* _TO DO_: Return the lines from the one with "Model this scene" through the one with "COL = sc.collection", exactly as they appear and with no pictures.

-- START RECORDS PROVIDED --

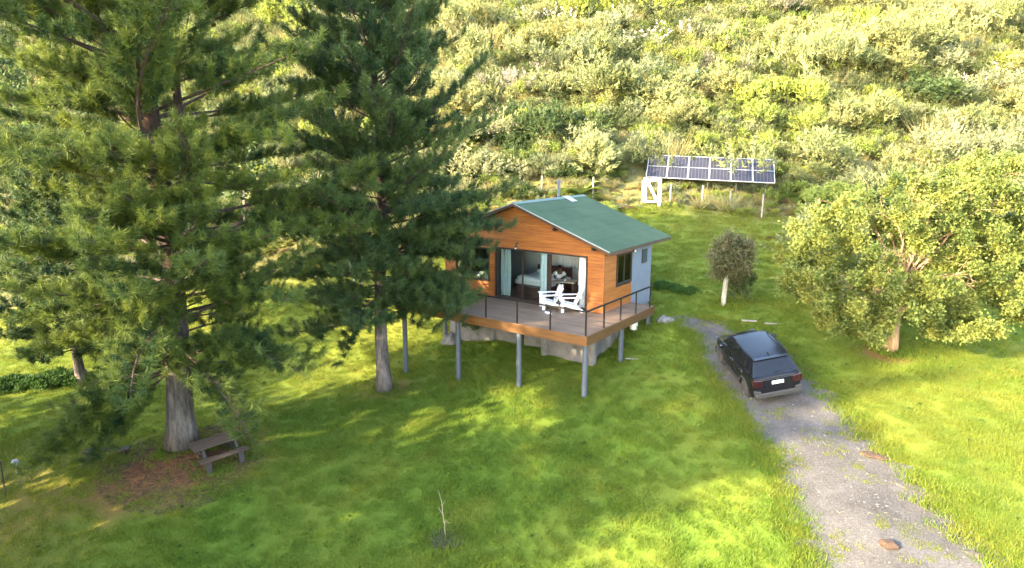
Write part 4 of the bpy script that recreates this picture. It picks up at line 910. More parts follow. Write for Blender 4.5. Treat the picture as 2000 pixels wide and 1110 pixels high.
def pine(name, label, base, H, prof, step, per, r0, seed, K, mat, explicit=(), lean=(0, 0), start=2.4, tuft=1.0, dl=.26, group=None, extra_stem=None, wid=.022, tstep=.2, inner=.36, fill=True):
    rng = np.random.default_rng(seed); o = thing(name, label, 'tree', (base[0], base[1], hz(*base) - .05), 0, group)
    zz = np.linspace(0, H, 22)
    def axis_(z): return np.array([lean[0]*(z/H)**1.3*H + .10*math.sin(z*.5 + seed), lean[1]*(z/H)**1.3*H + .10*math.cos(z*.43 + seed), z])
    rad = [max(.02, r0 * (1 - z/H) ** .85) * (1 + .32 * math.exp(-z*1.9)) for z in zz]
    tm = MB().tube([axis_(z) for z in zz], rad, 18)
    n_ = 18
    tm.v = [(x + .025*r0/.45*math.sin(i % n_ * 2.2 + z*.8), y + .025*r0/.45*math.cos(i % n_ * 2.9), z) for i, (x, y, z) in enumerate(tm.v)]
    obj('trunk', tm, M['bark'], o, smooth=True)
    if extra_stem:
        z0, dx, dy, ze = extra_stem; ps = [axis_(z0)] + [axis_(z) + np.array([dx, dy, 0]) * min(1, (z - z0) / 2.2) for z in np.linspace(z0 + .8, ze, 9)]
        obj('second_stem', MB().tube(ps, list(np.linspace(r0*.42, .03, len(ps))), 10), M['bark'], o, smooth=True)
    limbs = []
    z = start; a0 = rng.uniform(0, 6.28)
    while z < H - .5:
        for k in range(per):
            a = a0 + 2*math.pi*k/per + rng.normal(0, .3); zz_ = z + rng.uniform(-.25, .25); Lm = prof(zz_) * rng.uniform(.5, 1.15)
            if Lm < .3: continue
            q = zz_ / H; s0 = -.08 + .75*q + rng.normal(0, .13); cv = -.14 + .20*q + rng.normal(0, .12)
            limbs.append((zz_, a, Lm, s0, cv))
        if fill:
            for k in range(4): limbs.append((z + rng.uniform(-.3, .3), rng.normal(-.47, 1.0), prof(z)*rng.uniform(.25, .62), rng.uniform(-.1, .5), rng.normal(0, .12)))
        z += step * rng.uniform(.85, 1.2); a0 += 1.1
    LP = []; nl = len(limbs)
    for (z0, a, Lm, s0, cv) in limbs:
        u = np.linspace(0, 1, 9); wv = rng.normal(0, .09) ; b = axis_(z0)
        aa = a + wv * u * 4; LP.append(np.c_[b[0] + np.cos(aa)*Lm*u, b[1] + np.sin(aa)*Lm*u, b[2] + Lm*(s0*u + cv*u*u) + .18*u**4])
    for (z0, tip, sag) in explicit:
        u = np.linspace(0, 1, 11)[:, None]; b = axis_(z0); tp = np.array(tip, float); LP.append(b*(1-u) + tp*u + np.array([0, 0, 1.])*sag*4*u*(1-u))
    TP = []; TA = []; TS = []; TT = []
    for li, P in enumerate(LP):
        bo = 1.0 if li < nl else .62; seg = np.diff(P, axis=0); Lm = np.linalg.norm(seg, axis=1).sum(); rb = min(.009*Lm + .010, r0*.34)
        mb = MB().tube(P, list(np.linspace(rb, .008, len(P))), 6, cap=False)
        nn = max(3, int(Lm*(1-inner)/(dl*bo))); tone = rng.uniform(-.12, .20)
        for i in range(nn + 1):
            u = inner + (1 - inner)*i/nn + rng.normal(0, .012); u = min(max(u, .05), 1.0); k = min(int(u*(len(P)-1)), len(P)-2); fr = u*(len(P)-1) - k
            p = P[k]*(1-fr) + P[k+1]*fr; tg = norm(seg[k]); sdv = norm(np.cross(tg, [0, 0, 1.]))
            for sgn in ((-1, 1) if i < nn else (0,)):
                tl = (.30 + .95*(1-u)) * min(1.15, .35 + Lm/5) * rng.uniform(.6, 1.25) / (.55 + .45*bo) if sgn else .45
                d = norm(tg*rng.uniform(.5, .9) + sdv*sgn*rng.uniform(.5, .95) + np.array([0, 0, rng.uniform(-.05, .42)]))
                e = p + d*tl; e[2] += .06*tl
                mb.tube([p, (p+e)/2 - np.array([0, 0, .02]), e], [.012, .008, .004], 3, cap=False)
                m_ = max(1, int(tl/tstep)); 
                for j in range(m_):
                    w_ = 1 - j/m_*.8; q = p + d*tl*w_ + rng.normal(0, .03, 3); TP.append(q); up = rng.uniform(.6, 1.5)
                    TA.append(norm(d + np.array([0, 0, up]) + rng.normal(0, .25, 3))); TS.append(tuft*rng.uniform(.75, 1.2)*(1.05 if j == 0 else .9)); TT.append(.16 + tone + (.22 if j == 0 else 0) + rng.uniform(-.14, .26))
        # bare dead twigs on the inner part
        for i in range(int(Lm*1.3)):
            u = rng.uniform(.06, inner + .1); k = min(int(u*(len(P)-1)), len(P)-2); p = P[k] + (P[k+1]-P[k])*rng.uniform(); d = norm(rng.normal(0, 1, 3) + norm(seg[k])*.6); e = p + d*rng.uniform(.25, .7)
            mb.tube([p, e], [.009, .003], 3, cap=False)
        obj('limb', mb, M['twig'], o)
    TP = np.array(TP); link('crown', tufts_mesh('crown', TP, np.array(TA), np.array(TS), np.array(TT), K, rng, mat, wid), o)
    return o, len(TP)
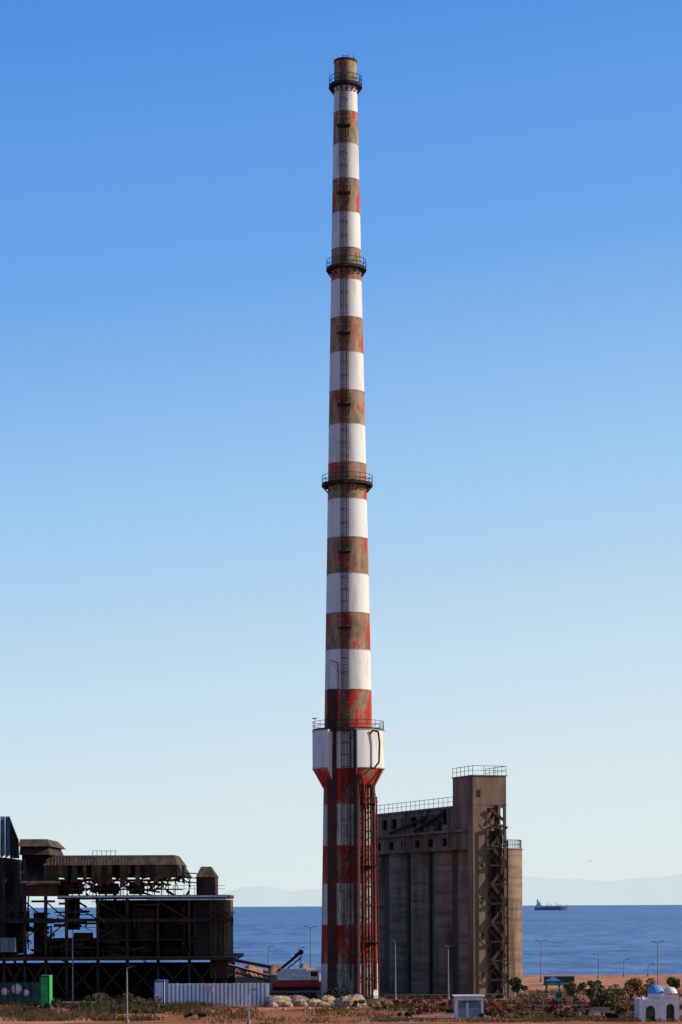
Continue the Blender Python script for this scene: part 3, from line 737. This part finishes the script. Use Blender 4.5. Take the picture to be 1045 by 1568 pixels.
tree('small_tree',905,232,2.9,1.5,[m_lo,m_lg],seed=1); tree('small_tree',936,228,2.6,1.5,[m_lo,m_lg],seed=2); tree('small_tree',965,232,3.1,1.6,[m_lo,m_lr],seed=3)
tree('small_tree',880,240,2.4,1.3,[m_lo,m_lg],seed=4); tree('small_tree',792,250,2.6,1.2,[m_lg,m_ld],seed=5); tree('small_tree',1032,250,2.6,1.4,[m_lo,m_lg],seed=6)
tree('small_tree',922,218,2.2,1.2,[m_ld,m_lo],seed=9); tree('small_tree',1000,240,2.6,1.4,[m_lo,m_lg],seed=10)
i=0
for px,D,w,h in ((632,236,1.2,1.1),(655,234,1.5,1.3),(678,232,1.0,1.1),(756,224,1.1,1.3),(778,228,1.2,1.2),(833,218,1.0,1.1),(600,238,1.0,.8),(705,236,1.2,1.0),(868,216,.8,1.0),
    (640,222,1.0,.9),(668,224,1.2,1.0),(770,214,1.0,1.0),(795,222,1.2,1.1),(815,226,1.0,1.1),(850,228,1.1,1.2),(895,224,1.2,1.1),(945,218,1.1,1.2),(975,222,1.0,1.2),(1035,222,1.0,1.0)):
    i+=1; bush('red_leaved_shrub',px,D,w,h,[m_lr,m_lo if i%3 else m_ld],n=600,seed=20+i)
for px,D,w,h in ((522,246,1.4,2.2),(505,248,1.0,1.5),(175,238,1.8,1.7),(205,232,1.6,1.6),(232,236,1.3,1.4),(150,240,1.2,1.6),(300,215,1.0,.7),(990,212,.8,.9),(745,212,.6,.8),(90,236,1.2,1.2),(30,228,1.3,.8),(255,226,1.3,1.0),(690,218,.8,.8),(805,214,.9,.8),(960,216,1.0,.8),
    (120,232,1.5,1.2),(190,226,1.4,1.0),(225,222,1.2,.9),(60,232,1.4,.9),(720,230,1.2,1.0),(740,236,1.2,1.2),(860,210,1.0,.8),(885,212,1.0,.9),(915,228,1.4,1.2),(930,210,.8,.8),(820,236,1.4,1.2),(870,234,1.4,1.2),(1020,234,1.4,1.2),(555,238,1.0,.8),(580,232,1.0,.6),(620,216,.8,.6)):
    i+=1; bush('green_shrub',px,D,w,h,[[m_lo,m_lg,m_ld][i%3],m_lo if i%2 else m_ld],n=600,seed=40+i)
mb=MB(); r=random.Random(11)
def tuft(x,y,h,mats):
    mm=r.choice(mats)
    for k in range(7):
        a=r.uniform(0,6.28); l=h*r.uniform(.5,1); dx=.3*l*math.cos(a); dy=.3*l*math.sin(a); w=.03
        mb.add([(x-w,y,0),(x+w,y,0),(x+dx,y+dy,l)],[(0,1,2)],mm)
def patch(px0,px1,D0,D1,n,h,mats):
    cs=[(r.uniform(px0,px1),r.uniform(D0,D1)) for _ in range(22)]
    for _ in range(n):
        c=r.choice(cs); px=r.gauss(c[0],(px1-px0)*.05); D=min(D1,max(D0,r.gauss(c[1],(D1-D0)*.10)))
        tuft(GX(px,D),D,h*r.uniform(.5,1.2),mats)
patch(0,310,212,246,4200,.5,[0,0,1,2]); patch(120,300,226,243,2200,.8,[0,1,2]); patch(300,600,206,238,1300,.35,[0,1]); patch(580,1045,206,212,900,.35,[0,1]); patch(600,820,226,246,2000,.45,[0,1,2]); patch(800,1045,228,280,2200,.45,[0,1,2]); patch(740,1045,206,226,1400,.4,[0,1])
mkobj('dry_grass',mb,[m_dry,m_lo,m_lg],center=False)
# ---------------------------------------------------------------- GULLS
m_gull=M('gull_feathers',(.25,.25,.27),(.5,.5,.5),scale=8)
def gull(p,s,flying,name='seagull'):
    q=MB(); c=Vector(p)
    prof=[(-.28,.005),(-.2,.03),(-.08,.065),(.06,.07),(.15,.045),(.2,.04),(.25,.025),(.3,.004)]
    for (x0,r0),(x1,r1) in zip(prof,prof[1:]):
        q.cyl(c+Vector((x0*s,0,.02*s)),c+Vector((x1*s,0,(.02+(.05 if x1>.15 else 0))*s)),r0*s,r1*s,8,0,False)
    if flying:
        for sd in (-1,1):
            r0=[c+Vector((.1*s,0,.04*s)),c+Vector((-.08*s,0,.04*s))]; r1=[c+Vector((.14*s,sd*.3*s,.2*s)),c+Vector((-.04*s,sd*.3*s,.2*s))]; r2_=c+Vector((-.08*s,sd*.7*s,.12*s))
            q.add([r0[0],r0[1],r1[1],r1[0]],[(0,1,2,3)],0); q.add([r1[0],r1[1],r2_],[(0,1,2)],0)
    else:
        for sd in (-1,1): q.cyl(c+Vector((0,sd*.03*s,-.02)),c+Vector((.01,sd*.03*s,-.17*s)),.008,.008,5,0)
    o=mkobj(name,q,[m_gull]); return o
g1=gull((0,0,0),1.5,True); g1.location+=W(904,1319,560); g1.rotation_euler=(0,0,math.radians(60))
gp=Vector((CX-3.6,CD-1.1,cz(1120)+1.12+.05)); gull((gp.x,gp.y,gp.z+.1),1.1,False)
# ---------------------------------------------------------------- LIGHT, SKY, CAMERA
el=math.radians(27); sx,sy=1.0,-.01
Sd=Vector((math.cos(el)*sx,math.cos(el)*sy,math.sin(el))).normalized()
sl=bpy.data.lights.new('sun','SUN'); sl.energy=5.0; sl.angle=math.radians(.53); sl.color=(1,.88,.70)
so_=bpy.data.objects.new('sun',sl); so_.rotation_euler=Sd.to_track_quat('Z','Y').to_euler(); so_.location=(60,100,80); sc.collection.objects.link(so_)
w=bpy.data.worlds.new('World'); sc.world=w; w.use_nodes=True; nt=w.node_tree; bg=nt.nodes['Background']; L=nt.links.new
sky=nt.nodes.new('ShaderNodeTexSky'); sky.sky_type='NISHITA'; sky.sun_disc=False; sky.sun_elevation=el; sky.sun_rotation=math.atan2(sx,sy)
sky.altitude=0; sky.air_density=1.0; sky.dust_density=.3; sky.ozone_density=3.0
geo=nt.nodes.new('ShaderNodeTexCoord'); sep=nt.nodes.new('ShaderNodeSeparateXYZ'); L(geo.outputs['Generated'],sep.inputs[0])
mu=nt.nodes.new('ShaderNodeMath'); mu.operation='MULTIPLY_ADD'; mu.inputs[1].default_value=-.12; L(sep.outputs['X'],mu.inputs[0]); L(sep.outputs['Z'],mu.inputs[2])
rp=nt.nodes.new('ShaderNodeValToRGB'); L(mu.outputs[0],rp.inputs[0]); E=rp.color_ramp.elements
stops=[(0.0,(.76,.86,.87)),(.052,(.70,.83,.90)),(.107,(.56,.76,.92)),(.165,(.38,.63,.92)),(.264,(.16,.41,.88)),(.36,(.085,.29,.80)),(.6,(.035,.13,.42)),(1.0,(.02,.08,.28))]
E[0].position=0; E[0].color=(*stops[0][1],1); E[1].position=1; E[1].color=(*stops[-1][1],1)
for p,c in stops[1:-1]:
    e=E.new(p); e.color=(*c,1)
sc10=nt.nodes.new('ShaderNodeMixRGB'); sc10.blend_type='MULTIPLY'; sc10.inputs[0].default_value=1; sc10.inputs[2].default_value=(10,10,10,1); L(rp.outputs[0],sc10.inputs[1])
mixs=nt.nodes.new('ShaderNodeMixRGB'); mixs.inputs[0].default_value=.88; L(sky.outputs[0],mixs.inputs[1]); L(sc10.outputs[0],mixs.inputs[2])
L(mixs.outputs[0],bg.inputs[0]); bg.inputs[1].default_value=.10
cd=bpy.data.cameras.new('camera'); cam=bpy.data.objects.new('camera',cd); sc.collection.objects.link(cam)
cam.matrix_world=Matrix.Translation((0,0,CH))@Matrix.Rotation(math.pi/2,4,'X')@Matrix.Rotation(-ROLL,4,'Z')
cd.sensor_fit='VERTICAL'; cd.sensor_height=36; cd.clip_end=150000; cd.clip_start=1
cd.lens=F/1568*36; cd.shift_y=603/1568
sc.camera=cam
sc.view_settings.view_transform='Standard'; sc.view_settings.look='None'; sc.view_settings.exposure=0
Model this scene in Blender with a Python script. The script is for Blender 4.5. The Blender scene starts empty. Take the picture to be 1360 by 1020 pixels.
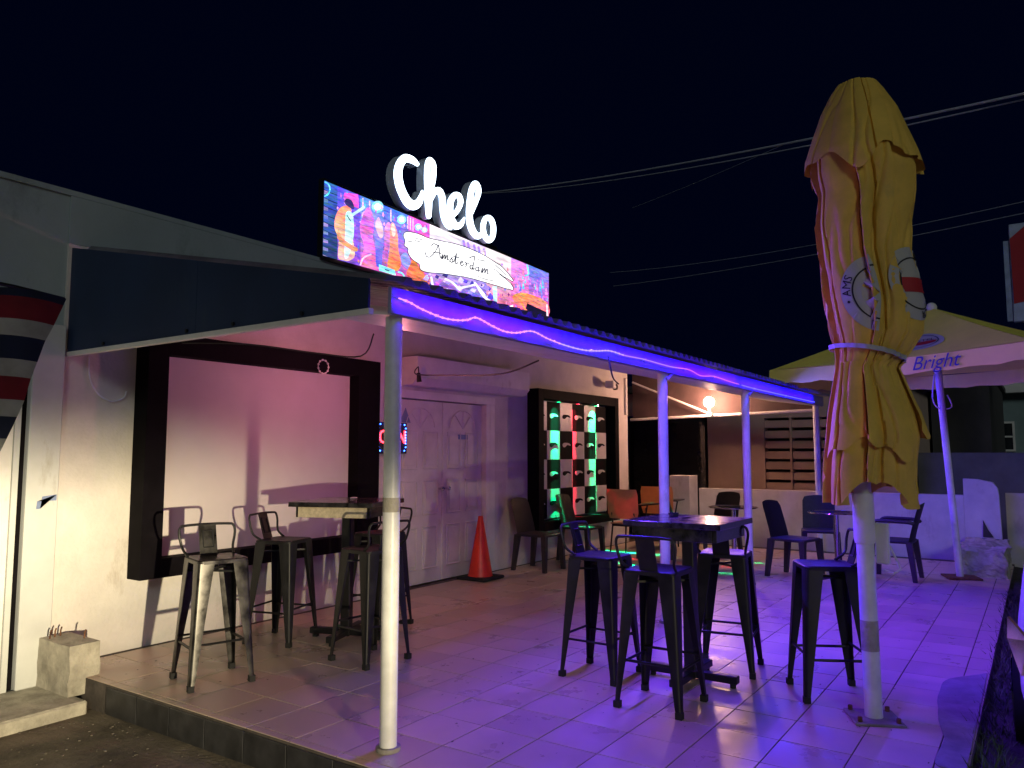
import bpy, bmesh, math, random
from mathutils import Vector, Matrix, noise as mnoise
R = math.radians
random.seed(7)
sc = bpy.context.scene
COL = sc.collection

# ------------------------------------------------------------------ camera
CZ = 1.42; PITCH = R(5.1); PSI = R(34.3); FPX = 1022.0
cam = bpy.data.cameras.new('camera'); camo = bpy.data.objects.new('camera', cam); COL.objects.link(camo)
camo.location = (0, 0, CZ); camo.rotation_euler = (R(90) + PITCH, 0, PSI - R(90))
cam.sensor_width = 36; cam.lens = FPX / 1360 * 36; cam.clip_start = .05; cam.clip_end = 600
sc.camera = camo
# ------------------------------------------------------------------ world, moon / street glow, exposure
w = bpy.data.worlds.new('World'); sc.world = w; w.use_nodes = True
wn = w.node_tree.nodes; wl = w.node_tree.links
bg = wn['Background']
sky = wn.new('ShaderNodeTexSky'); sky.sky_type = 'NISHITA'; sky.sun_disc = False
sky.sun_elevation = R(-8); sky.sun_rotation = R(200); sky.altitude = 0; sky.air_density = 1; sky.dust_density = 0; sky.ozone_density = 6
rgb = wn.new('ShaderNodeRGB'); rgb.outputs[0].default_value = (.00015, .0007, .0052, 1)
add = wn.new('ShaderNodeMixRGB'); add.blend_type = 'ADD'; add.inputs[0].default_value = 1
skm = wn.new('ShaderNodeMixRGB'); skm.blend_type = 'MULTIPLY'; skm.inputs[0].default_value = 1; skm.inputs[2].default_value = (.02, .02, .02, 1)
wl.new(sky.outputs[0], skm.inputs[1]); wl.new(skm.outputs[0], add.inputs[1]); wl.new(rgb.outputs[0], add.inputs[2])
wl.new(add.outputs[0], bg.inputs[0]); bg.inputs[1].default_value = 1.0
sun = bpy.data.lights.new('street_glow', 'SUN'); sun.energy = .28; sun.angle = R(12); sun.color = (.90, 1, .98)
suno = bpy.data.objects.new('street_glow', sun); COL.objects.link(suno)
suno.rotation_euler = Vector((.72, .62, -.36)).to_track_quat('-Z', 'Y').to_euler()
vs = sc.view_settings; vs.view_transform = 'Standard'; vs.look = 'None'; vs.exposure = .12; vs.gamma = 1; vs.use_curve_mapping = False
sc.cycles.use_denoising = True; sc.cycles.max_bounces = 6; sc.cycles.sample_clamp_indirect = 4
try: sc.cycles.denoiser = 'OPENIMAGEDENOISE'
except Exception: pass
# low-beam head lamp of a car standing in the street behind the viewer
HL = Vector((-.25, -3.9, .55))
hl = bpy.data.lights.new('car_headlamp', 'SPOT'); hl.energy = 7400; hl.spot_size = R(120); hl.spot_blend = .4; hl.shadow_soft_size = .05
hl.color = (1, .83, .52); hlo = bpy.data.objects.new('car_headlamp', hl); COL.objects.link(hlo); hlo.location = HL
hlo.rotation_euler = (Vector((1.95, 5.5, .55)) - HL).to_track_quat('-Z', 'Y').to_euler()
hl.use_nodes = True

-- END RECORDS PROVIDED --

* _SOLUTION FOR THIS PROBLEM_:
Model this scene in Blender with a Python script. The script is for Blender 4.5. The Blender scene starts empty. Take the picture to be 1360 by 1020 pixels.
import bpy, bmesh, math, random
from mathutils import Vector, Matrix, noise as mnoise
R = math.radians
random.seed(7)
sc = bpy.context.scene
COL = sc.collection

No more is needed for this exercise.